Mohammad Abdollahi, the young undocumented immigrant from Michigan who risked deportation to Iran — a country that would likely put him in prison or even to death for being gay — in order to bring attention to the need to pass the DREAM Act, has written a letter to President Obama urging him to push for passage of that legislation. The letter reads:
Dear Mr. President,
My name is Mohammad Abdollahi and I am an undocumented immigrant. Two months ago I made history.
On May 17, according to the New York Times, I become one of the first undocumented students, along with two others, to “have directly risked deportation in an effort to prompt Congress to take up [the DREAM Act].” Risking deportation was no small act for me. Not only did I risk being forcibly removed from United States, the only country I know as my home, to Iran, where I don’t know the culture or the language. I also happen to be gay. In Iran, people like me are tortured and executed. I am still at risk of deportation and execution, right now, and I will continue to be at risk until the DREAM Act is passed.

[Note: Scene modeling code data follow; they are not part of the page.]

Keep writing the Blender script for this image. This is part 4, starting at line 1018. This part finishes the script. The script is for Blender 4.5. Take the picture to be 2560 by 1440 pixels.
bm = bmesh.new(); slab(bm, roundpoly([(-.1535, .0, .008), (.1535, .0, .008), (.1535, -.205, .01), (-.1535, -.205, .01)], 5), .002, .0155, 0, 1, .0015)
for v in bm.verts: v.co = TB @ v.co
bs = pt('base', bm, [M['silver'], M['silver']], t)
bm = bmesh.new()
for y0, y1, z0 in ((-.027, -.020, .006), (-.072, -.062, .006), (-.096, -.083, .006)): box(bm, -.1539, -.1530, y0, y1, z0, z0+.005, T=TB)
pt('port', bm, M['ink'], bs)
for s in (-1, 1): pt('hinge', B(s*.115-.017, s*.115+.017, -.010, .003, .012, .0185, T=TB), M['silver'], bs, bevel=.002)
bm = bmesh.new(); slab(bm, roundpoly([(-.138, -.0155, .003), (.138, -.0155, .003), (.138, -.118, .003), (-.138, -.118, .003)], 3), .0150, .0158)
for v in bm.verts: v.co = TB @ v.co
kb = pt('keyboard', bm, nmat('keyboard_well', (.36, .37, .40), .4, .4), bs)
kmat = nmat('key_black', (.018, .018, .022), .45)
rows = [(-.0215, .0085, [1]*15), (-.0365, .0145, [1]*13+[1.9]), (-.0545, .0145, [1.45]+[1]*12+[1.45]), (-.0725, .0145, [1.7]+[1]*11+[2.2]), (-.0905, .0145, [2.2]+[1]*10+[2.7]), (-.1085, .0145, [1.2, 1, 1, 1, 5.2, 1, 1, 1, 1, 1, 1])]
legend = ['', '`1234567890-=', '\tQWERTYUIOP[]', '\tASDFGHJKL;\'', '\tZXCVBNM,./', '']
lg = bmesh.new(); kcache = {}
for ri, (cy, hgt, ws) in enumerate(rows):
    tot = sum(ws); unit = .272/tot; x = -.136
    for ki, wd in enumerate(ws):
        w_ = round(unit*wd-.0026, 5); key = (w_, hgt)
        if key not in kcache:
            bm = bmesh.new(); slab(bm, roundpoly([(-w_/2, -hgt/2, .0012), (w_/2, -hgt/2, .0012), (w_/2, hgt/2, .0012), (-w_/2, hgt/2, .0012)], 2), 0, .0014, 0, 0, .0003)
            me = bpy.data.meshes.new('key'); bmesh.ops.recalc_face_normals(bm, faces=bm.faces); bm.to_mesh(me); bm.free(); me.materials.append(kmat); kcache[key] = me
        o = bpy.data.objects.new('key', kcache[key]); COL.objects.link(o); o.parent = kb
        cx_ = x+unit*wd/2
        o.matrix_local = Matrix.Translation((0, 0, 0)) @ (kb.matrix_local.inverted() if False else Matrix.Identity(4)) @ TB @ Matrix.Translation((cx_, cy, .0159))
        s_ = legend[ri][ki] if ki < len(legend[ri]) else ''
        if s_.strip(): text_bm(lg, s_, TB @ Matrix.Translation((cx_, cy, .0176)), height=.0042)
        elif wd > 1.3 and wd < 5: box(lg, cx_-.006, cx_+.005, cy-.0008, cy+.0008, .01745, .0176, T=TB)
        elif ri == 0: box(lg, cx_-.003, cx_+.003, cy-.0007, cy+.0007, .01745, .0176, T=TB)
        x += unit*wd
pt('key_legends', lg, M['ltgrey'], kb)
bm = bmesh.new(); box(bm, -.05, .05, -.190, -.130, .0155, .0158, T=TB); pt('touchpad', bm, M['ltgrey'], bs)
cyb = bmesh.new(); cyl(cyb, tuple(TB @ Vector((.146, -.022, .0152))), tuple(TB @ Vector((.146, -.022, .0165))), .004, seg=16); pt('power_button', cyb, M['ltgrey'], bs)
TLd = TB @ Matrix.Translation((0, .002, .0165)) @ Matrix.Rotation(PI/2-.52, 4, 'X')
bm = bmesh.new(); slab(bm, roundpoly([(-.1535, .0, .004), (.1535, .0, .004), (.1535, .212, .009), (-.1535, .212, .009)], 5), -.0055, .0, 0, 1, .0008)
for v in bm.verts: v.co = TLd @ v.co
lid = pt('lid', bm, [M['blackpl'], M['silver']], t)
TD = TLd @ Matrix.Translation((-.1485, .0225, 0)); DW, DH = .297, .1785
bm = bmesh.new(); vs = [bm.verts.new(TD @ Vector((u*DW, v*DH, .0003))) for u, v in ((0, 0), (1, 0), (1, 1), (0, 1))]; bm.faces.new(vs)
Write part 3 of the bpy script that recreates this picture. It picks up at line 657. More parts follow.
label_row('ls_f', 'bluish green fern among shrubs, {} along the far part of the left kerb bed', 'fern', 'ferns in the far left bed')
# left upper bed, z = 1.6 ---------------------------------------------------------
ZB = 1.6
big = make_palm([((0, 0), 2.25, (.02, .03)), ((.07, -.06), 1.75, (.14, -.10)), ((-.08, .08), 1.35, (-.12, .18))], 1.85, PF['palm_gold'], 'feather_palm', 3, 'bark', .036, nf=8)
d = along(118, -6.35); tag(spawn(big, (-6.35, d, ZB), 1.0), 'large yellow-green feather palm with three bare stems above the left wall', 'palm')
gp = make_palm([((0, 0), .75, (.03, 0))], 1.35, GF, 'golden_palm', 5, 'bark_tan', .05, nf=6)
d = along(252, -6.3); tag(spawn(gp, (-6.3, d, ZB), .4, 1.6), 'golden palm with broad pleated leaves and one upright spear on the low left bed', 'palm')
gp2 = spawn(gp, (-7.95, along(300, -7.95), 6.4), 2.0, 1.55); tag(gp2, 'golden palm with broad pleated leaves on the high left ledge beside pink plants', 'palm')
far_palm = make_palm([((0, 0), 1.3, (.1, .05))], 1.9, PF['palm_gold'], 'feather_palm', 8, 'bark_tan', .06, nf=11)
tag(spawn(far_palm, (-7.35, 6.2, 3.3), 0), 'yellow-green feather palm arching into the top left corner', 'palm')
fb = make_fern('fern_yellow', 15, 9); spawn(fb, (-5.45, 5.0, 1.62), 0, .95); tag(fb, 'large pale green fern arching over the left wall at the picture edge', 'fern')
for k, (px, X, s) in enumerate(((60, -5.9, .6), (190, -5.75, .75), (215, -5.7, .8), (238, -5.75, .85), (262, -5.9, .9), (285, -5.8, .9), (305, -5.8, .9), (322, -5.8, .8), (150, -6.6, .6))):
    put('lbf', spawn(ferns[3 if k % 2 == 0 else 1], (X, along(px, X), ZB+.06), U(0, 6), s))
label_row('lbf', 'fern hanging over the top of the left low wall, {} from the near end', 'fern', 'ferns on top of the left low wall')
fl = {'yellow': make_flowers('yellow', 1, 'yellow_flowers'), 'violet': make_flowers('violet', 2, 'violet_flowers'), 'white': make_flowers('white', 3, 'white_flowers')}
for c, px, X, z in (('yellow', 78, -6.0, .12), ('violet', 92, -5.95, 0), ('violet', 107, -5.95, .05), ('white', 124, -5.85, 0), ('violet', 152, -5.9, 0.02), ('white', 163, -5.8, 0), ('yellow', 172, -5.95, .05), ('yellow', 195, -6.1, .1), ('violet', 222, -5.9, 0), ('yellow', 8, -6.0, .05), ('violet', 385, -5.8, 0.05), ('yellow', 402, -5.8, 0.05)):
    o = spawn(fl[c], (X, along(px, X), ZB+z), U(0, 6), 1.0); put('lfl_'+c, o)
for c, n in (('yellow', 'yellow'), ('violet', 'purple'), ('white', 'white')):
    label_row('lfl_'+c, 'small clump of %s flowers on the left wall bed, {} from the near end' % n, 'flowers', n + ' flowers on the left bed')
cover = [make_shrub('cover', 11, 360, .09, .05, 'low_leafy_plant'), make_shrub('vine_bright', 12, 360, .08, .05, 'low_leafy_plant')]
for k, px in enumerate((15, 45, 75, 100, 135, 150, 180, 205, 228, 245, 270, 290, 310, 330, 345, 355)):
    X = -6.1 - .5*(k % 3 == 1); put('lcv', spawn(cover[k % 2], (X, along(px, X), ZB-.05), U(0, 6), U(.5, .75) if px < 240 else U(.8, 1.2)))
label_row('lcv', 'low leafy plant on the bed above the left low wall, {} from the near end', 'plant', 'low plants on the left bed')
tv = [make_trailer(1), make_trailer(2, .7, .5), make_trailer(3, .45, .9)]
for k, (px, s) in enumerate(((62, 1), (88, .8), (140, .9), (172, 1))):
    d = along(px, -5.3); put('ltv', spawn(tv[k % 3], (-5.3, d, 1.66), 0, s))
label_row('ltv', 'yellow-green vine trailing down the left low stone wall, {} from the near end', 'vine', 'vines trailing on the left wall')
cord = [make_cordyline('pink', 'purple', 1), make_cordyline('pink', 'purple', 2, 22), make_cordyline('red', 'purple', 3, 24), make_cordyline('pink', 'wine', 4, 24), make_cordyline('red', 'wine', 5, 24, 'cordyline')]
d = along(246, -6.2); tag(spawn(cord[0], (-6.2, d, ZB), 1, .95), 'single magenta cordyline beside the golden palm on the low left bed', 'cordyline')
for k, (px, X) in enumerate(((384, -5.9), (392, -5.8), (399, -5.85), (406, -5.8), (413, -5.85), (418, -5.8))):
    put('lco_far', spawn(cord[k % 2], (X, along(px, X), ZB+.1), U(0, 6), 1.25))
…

I took this risk because I had no choice. For all of my life, my future has been held hostage by politicians, both Democrat and Republican, who have used me as a political football. My family immigrated to the United States from Iran when I was just three years old. Undocumented immigrants are often told, “get in line!” without knowing that many of us were at one point in this infamous line. My family was “in line” until an immigration attorney miscalculated the processing fee for an H1-B visa by $20 dollars and our application was rejected. The second attorney my family hired to fix the application spent his time bickering with the old attorney instead of informing my parents that they only had 60 days to appeal our rejected application. The deadline came and went and we became undocumented.
I’ve known I was undocumented for a long time, but I still graduated from high school. While working to pay out-of-state tuition, I was able to earn my Associate’s degreein Health and Human Services from Washtenaw College. When I had enough credits, I applied to Eastern Michigan University. I handed a counselor there my transcript and he said, “Mohammad, you are the kind of student we want at this university.” He then handed me an acceptance letter. I was in.
I looked at this letter and thought of my mother. With this piece of paper, I could go to my mother and tell her that she didn’t have to stay up late crying anymore. She didn’t have to blame herself anymore. She hadn’t done her children wrong by bringing them to this country. I could tell her it was all worth it. Then, the counselor brought back his supervisor, who told me that they could not accept me because I “needed to be in a line to get in”. The counselor then reached over his desk and took my acceptance letter from me.
I left. My future was being held hostage. A short time later, the DREAM Act came up for a vote in the Senate, and 44 other people decided that they too were going to hold my future hostage. Three years later, my future and the futures of over 2 million others are still being held hostage. Two months ago, I risked my life because once again the window to my future is closing. I am in limbo. I cannot contribute to the only country I know as my home. I also cannot return to Iran, where the penalty for homosexuality is capital punishment.
My only hope is for the DREAM Act to pass, but time is running out in this Congress. The DREAM Act has more support in the Senate than any other piece of immigration legislation, but it is being held hostage by Democrats who do not want to vote on it separately from comprehensive immigration reform, and by Republicans who refuse to publicly support legislation they have supported before.
I made history two months ago, and today, along with hundreds of other undocumented youth from across the nation, I will make history again. Hundreds of us are descending on Washington D.C. to ask Congress to stop holding our lives hostage and to pass the DREAM Act now. Please stand with us and ask Congress to pass the DREAM Act, now.
Sincerely,
Mohammad Abdollahi
Abdollahi is one of approximately 65,000 undocumented youth in a similar situation who graduate from high school in this country every year. The DREAM Act would provide them with a path to citizenship. A group of protesters in favor of the DREAM Act were arrested in Washington D.C. on Tuesday.